Women and children and those fleeing Syria should take priority, he added.

His comments come as David Cameron’s government faces increasing pressure to admit more refugees fleeing conflict sparked by the publication of the harrowing images of three-year-old Syrian Aylan Kurdi washed up on the beach in Turkey.

Mr Blunkett said: "This time we must be seen not to wash our hands and not to pretend that, good though it is, investment we are making in the camps in the region is an alternative to overcoming the sheer, blinding misery of women and children who have nowhere else to go, who are destitute.

"I understand entirely people do not want the borders opened and do not want a situation where anything goes. How could I not understand that, having been Home Secretary at a time when we had to take quite drastic measures? But this is on a different scale."

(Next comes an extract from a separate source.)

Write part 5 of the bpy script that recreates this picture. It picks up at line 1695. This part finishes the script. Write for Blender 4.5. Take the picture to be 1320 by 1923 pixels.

The former Labour MP, who was Home Secretary from 2001 to 2004, said: "With united agreement from the developed world and a united front from Europe, we won't have the pictures we have seen this week, we won't have the handwringing.”

The photos of Aylan Kurdi, he claimed, have “brought this home to people in a way that all the words that we could ever use could never do.”

The figure of 25,000 refugees suggested by Mr Blunkett is a significant increase on the 10,000 put forward by his former Labour colleague and party leadership contender Yvette Cooper earlier in the week.